_Scripts that build scenes_
========================================================================
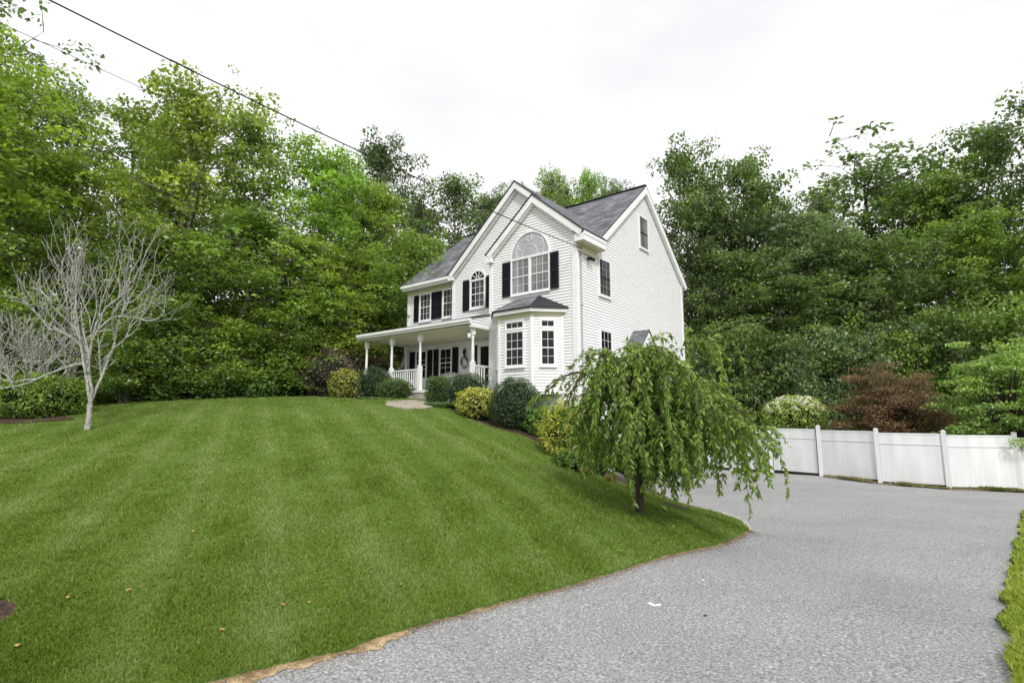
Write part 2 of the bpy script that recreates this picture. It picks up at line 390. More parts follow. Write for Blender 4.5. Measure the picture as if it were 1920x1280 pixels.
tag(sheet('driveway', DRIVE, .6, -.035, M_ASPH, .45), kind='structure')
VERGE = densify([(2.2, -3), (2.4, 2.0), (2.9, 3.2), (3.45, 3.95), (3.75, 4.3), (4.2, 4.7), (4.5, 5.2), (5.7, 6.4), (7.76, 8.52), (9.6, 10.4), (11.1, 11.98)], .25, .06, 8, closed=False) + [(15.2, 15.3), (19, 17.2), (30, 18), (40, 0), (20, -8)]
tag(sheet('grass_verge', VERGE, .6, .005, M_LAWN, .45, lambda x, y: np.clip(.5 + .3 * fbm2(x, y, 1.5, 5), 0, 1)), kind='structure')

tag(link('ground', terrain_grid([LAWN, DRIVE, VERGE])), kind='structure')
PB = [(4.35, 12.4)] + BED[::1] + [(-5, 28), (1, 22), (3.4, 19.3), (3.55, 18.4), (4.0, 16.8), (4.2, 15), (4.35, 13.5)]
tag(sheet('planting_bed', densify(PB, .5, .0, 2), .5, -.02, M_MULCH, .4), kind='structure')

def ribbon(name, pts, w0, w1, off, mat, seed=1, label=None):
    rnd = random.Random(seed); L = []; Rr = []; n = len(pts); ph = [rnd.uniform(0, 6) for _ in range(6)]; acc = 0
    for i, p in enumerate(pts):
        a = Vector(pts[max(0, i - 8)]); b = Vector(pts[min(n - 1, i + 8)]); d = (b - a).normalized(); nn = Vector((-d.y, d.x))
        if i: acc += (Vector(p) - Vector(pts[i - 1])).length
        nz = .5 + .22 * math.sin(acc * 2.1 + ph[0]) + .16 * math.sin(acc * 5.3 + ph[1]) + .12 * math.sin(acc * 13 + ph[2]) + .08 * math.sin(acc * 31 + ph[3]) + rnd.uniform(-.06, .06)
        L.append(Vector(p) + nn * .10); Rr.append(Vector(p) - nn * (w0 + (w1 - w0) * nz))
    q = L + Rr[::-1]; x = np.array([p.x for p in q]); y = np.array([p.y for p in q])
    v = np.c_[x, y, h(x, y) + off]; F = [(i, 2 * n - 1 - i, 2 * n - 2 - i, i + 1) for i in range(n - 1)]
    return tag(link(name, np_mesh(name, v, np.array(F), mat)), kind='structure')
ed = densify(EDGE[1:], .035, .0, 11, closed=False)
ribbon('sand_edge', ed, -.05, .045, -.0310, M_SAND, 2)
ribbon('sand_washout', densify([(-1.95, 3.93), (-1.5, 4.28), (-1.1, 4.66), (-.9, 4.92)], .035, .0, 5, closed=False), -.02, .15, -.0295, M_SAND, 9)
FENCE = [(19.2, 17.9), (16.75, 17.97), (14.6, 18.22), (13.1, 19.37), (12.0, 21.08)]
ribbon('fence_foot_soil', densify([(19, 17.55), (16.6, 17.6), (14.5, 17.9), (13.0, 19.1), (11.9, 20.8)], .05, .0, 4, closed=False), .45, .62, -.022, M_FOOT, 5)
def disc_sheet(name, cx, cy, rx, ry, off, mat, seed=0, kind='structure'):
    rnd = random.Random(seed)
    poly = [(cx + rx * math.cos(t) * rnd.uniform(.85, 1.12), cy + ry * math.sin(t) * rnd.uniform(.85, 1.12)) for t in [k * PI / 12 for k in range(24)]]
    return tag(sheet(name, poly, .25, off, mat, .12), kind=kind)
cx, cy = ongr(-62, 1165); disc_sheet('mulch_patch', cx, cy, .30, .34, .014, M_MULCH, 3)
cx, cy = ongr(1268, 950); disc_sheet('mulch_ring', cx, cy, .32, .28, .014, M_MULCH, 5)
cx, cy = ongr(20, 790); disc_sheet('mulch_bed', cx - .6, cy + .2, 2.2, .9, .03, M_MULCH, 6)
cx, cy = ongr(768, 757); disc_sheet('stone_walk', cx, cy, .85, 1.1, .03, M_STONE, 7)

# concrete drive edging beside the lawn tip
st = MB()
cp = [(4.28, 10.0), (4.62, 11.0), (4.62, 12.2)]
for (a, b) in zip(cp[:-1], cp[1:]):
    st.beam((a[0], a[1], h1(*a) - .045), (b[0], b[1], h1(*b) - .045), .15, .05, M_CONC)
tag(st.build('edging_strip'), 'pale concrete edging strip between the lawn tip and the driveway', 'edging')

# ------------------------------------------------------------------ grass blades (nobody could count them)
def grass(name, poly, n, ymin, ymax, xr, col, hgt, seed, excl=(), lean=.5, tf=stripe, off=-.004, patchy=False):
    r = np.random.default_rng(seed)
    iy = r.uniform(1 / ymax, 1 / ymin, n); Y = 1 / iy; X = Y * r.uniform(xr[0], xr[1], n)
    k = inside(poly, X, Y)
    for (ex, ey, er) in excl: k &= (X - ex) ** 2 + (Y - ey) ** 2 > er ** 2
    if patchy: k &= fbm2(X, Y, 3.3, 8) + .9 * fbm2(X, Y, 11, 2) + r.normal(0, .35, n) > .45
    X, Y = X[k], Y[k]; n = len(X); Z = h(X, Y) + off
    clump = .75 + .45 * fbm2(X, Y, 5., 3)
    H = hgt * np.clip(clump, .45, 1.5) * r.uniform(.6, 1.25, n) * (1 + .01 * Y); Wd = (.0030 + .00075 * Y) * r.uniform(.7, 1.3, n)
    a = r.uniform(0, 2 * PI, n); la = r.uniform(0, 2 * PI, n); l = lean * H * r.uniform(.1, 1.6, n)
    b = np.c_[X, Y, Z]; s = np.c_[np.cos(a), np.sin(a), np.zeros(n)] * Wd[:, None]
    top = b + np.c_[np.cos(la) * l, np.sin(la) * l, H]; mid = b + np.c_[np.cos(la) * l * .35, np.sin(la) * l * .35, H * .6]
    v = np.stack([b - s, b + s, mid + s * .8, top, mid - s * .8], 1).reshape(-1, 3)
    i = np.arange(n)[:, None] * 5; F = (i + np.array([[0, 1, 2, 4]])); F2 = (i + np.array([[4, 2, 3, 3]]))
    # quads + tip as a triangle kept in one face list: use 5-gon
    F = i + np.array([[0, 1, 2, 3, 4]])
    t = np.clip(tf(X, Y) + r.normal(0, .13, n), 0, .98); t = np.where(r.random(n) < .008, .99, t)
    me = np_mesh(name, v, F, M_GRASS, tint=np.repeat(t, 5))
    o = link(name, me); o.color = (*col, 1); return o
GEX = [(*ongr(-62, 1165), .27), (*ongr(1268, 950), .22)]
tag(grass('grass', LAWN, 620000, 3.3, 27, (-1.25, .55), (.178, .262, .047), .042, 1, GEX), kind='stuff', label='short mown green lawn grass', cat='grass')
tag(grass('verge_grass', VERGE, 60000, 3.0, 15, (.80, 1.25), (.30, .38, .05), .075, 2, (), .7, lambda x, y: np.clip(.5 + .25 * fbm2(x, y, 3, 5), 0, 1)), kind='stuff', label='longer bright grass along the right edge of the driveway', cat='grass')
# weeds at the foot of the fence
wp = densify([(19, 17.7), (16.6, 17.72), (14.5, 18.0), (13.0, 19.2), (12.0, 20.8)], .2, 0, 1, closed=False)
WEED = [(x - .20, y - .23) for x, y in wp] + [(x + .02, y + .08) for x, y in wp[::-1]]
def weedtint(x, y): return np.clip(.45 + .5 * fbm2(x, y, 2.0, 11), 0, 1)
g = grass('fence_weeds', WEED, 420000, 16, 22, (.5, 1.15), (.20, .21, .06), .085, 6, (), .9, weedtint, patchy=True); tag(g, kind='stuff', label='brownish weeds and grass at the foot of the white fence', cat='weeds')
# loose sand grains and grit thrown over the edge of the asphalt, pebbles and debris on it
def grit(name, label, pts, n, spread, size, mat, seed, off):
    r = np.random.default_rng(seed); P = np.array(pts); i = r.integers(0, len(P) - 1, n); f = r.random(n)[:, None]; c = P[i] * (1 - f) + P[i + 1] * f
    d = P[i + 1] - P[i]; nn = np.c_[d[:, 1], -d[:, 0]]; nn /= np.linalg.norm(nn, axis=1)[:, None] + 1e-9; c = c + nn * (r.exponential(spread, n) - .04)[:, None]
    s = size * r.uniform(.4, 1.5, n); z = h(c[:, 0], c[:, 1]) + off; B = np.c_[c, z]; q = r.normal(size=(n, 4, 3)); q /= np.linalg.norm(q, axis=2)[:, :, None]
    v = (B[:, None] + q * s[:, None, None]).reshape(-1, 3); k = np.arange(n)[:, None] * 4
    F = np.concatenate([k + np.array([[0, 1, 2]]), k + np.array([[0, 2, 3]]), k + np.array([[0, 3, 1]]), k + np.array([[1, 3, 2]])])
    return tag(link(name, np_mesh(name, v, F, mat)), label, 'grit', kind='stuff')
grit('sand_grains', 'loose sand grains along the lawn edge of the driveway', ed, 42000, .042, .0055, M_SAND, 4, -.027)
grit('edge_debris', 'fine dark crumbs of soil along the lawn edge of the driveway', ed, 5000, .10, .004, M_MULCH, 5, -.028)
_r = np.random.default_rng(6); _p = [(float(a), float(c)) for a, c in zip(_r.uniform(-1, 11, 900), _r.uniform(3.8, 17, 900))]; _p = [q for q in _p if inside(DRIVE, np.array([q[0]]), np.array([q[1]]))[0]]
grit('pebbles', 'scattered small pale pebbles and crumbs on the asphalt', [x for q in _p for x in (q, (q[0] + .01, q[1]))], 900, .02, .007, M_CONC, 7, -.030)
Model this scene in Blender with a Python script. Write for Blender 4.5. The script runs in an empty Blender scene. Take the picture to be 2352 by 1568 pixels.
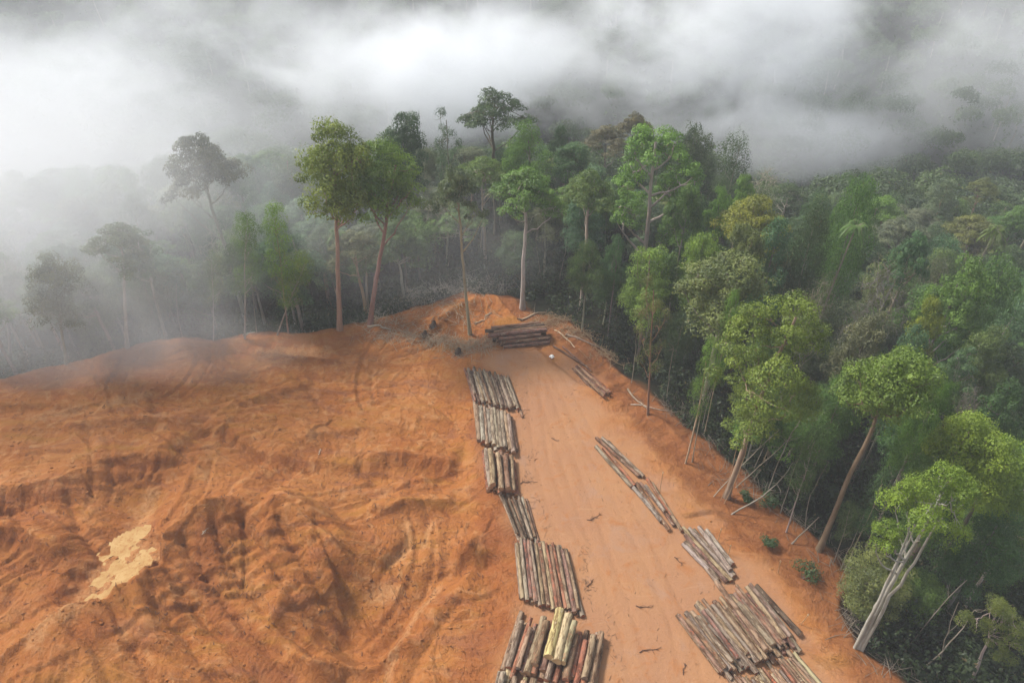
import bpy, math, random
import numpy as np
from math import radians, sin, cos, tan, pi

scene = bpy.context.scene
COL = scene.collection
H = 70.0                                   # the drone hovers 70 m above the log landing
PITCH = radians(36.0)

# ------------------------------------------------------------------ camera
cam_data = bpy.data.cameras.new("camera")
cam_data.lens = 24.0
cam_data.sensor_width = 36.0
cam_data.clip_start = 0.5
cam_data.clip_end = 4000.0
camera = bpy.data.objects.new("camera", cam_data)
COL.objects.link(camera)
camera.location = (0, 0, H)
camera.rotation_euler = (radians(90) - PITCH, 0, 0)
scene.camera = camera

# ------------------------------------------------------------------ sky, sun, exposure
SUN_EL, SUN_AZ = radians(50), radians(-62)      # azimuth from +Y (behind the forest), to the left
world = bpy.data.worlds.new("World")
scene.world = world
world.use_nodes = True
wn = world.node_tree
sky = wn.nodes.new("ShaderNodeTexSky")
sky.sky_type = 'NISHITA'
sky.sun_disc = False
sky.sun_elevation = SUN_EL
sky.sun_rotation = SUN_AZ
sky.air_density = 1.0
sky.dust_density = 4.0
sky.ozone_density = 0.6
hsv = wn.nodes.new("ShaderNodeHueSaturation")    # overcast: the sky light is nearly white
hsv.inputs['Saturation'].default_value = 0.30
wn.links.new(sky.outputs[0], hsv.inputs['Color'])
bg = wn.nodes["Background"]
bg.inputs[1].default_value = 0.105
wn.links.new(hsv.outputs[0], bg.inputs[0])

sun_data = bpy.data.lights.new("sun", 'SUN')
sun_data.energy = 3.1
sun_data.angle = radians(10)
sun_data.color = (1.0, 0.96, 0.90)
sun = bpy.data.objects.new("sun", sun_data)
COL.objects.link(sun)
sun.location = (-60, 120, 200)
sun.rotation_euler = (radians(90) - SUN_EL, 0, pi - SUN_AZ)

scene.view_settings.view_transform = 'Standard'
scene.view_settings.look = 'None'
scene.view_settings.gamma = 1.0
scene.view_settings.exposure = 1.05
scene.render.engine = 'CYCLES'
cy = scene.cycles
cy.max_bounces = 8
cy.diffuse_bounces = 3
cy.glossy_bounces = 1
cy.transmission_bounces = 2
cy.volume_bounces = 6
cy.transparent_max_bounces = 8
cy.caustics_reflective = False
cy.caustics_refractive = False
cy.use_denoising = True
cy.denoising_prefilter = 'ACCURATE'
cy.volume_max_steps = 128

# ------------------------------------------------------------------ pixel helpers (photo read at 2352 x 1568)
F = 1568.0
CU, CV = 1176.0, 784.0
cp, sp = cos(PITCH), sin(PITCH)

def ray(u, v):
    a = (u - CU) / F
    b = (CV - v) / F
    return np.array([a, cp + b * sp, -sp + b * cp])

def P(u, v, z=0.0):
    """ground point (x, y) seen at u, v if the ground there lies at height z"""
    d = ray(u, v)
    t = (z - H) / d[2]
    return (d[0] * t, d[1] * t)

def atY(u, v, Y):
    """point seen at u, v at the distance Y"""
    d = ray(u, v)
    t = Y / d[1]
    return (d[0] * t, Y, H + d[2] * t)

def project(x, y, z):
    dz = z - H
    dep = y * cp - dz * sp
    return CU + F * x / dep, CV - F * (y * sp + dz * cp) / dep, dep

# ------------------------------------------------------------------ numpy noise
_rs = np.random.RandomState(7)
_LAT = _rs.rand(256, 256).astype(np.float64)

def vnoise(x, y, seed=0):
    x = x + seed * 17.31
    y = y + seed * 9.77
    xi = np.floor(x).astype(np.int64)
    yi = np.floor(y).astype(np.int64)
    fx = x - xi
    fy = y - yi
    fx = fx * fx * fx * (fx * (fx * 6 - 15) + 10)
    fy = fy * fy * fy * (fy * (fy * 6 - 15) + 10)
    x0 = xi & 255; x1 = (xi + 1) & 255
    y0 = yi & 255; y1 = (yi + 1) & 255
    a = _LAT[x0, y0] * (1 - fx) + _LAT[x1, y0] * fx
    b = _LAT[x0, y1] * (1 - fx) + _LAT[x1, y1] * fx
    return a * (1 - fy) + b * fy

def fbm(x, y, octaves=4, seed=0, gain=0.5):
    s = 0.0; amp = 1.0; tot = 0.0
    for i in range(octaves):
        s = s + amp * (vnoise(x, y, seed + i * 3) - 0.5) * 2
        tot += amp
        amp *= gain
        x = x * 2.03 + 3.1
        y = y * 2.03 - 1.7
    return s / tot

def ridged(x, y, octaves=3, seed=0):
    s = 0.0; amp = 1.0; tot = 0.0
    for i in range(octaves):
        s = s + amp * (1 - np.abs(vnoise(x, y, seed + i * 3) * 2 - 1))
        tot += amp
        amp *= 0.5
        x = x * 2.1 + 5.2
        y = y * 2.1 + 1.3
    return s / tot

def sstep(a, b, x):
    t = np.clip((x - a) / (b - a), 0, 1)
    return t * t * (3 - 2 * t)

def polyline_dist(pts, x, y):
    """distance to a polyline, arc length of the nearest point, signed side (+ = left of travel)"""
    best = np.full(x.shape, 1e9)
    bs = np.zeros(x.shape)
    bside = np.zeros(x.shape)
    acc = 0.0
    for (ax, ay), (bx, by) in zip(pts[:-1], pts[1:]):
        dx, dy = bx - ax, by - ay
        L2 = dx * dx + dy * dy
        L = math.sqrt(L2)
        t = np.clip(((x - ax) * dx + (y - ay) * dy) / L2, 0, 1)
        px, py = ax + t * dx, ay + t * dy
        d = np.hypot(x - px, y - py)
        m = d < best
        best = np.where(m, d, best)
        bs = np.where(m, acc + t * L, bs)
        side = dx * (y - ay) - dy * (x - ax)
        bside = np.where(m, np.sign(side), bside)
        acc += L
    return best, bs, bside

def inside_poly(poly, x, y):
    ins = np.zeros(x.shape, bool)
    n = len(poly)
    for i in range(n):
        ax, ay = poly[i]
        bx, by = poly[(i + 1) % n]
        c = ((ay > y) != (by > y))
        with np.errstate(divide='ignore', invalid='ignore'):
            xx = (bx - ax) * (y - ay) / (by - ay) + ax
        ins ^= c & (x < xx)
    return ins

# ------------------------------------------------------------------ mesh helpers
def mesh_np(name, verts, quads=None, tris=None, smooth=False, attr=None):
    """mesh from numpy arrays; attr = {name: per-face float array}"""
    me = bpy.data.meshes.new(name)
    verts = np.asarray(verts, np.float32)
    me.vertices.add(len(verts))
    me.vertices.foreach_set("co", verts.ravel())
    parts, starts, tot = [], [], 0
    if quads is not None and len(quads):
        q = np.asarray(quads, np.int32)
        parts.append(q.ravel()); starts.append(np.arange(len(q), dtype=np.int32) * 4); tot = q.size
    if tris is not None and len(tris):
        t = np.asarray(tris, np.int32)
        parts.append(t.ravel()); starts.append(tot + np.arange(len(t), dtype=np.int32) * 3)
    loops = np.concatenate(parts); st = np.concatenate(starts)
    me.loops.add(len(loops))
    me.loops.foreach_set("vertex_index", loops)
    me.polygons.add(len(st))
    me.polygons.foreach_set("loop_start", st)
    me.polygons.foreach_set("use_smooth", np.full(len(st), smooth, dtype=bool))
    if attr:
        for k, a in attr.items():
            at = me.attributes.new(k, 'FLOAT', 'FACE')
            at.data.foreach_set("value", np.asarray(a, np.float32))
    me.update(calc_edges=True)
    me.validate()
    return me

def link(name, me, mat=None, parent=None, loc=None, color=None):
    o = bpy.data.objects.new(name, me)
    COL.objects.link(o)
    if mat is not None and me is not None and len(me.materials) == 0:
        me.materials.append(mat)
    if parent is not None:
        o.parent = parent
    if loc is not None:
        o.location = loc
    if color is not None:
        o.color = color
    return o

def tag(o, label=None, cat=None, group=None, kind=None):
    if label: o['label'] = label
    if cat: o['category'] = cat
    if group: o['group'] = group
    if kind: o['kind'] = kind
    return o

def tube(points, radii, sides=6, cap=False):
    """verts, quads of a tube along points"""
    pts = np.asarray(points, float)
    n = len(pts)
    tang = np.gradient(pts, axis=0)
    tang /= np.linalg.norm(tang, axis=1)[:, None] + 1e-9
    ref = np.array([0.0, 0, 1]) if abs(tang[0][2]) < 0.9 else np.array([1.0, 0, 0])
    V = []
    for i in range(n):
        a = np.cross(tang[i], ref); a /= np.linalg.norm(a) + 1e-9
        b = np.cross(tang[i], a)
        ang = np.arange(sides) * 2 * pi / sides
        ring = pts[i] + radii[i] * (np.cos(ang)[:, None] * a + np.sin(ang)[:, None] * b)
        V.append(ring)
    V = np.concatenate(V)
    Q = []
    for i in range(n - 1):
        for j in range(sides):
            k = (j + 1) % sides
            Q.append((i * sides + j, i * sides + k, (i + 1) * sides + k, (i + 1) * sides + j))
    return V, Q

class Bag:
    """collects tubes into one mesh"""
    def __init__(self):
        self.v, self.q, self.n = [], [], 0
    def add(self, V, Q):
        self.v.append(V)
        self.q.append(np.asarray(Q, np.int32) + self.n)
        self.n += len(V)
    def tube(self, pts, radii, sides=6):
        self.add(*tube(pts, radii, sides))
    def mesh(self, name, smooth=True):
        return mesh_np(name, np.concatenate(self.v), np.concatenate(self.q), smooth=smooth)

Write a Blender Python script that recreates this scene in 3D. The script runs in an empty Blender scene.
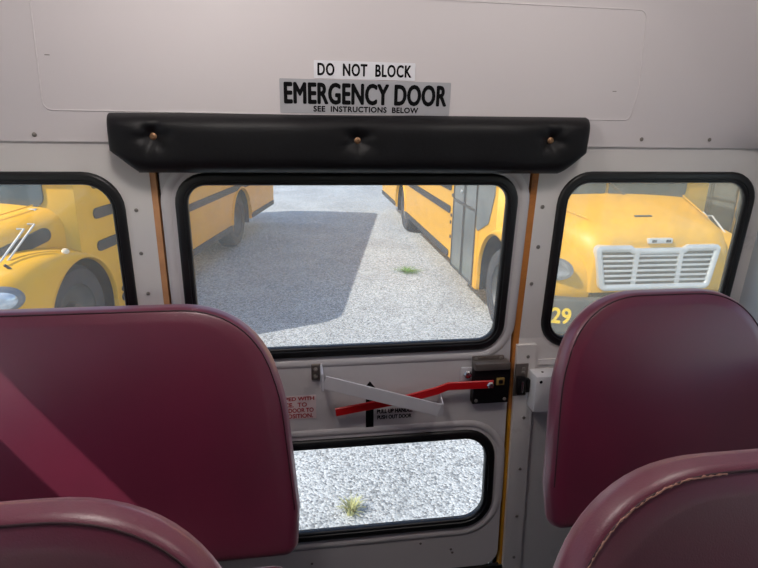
========================================================================
_Description of the task_
Take the material above and output only the lines from the one that contains "Model this scene" through the one that contains "PITCH = radians(36.0)", ends included and images left out.

_Finished answer_
Model this scene in Blender with a Python script. Write for Blender 4.5. The script runs in an empty Blender scene. Take the picture to be 2352 by 1568 pixels.
import bpy, math, random
import numpy as np
from math import radians, sin, cos, tan, pi

scene = bpy.context.scene
COL = scene.collection
H = 70.0                                   # the drone hovers 70 m above the log landing
PITCH = radians(36.0)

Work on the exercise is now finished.